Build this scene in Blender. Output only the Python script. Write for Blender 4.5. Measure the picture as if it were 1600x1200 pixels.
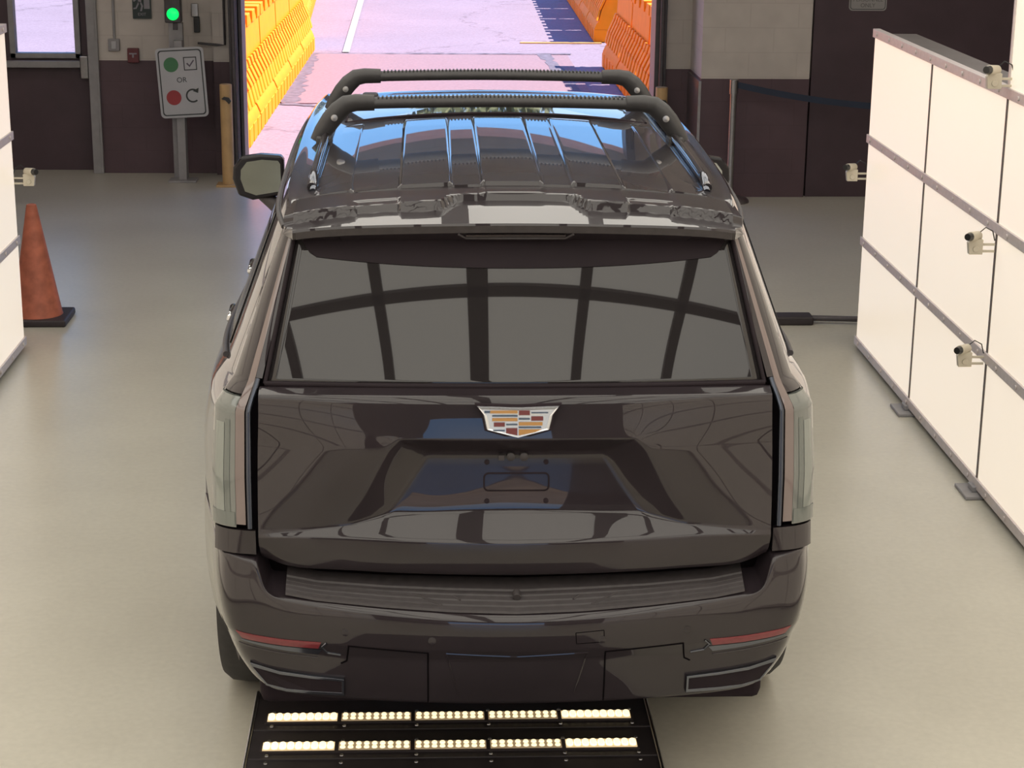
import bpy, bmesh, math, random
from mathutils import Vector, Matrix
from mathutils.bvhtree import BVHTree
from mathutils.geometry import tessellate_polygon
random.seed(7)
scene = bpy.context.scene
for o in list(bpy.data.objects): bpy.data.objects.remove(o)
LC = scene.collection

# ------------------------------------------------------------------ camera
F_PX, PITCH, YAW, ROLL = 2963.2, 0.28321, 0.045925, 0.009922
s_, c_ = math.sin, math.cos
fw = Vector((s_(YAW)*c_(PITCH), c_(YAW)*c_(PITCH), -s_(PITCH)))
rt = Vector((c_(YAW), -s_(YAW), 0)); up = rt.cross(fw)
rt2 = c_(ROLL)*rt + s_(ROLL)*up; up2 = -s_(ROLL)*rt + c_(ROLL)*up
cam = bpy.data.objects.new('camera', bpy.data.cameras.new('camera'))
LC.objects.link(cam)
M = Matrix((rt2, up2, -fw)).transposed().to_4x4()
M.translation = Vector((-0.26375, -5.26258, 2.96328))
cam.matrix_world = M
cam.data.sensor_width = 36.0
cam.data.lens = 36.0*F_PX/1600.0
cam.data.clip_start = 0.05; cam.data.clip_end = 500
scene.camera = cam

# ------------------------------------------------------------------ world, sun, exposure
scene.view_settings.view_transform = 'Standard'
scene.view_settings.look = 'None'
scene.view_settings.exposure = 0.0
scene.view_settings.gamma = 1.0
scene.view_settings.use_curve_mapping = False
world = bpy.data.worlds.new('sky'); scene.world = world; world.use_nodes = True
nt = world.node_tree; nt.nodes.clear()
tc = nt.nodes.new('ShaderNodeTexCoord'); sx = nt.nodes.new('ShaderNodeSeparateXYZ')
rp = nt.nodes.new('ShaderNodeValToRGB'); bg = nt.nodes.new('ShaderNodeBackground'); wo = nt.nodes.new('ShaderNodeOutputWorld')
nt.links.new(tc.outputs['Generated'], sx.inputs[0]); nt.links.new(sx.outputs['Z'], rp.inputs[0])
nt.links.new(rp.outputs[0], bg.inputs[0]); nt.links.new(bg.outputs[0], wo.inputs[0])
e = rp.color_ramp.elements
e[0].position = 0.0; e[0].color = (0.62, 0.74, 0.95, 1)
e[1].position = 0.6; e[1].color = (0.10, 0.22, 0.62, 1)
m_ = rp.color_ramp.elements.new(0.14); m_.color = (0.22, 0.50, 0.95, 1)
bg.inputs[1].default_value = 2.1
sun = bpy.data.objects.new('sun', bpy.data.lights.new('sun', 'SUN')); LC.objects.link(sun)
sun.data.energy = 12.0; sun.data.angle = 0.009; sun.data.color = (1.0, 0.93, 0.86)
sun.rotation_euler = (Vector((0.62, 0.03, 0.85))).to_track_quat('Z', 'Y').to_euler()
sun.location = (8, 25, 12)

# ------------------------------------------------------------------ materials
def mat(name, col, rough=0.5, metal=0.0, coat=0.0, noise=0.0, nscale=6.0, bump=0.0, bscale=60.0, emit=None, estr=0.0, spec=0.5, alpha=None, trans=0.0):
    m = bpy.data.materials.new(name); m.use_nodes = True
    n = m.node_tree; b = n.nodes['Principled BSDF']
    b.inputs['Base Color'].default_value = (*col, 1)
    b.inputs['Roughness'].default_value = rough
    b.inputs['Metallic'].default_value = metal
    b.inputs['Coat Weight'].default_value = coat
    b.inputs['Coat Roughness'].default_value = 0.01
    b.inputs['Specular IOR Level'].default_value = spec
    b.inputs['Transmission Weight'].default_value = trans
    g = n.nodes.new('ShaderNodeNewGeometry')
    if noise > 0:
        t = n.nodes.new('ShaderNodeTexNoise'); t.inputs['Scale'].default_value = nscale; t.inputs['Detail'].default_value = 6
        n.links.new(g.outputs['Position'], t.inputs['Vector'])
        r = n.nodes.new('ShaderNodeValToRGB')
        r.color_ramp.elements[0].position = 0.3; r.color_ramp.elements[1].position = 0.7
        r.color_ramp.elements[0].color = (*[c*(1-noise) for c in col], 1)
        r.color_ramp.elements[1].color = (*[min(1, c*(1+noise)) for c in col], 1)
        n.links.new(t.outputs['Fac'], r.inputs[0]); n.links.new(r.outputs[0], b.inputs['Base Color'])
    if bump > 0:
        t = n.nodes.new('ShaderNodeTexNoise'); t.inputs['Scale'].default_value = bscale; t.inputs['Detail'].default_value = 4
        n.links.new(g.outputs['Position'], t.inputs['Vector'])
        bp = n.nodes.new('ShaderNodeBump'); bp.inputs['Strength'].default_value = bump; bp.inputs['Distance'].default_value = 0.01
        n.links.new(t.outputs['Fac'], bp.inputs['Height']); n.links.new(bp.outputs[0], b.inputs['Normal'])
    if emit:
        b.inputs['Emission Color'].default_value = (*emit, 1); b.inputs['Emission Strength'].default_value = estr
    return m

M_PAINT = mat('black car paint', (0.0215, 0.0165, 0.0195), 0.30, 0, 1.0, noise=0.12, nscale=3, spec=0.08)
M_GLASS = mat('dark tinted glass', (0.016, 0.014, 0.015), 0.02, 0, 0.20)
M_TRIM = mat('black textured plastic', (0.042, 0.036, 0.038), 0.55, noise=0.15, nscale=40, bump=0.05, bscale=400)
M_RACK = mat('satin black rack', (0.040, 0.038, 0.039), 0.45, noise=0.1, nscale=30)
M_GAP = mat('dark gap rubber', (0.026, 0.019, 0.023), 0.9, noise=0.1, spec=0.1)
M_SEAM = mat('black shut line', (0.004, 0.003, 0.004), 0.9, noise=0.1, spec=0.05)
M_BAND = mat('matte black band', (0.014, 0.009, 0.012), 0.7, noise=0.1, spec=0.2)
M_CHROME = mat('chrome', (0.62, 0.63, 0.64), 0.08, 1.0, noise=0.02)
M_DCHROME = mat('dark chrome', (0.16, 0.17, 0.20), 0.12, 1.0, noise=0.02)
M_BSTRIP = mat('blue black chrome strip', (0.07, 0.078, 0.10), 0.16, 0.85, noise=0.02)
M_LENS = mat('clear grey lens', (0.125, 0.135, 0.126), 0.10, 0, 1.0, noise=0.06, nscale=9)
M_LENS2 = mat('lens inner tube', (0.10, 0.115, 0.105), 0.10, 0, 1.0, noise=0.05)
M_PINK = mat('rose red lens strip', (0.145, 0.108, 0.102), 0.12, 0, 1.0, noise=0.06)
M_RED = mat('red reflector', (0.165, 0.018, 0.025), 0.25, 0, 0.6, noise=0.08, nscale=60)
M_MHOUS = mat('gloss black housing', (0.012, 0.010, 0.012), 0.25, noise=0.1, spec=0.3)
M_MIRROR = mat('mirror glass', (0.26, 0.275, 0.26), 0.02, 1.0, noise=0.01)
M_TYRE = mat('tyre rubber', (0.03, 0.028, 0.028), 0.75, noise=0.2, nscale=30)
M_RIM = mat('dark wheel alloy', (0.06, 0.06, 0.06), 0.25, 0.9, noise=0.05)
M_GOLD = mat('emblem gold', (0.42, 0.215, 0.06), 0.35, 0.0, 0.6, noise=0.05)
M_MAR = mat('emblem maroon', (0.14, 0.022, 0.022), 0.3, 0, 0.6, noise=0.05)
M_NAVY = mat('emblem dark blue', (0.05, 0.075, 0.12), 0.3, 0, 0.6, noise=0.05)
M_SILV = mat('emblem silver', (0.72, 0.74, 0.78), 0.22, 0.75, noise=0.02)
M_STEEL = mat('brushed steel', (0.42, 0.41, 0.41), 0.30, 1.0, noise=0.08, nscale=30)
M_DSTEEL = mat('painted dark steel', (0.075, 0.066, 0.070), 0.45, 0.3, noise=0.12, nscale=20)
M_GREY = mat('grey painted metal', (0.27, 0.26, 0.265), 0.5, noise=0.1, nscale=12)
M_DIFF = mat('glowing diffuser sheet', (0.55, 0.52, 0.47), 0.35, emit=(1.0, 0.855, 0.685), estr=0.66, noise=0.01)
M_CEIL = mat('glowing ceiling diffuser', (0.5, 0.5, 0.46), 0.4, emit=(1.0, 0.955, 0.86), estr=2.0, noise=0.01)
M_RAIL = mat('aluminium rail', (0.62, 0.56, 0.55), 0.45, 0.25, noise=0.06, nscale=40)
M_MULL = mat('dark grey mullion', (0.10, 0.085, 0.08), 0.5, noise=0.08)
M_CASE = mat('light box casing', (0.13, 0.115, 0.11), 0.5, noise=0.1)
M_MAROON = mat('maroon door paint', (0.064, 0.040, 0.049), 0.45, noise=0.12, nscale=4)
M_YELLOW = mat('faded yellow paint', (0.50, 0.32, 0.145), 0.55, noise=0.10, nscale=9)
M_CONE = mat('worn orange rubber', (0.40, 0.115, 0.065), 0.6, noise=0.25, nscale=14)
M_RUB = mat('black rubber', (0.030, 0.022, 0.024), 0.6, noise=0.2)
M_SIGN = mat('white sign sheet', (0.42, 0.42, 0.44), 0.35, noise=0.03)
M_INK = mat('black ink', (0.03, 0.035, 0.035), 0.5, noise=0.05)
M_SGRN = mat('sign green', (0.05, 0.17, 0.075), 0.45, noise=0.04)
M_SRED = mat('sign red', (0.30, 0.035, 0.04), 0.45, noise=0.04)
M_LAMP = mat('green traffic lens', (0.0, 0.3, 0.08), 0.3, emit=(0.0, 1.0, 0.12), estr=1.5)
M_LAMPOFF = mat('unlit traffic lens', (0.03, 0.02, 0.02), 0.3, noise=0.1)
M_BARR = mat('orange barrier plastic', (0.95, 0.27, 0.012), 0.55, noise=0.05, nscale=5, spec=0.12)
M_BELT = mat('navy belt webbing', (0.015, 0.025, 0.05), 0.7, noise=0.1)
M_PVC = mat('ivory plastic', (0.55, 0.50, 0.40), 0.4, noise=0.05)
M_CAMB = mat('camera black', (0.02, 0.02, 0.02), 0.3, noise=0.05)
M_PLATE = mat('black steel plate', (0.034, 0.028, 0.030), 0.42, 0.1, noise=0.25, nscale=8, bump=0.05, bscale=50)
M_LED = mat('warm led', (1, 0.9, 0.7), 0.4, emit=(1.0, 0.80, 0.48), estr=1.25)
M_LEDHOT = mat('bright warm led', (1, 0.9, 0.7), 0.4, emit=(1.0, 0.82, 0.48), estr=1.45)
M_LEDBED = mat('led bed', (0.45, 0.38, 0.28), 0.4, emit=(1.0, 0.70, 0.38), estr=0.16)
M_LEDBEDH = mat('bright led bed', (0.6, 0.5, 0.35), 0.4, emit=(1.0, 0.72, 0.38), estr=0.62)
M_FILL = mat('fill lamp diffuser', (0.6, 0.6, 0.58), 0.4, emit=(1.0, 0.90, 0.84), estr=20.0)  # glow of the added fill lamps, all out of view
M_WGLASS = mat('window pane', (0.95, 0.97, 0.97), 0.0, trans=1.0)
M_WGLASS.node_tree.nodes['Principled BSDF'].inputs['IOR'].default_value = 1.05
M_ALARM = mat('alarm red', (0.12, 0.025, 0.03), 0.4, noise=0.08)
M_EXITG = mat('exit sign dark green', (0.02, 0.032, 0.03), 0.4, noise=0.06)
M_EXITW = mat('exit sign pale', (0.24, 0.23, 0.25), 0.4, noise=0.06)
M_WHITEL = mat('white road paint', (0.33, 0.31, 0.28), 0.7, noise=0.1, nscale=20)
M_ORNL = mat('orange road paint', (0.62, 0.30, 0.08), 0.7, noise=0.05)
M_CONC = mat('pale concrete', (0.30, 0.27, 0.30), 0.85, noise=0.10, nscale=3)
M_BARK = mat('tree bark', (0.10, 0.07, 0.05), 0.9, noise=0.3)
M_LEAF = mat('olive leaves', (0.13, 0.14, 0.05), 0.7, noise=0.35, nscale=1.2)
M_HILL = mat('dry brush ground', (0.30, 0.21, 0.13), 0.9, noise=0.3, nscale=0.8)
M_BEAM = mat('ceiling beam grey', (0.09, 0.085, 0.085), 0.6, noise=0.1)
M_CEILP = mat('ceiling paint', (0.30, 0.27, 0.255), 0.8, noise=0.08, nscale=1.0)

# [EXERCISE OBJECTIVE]
Everything from the top line of the data down to and including the line with "LC = scene.collection" is to be copied, except the pictures.

# [EXERCISE ANSWER]
Build this scene in Blender. Output only the Python script. Write for Blender 4.5. Measure the picture as if it were 1600x1200 pixels.
import bpy, bmesh, math, random
from mathutils import Vector, Matrix
from mathutils.bvhtree import BVHTree
from mathutils.geometry import tessellate_polygon
random.seed(7)
scene = bpy.context.scene
for o in list(bpy.data.objects): bpy.data.objects.remove(o)
LC = scene.collection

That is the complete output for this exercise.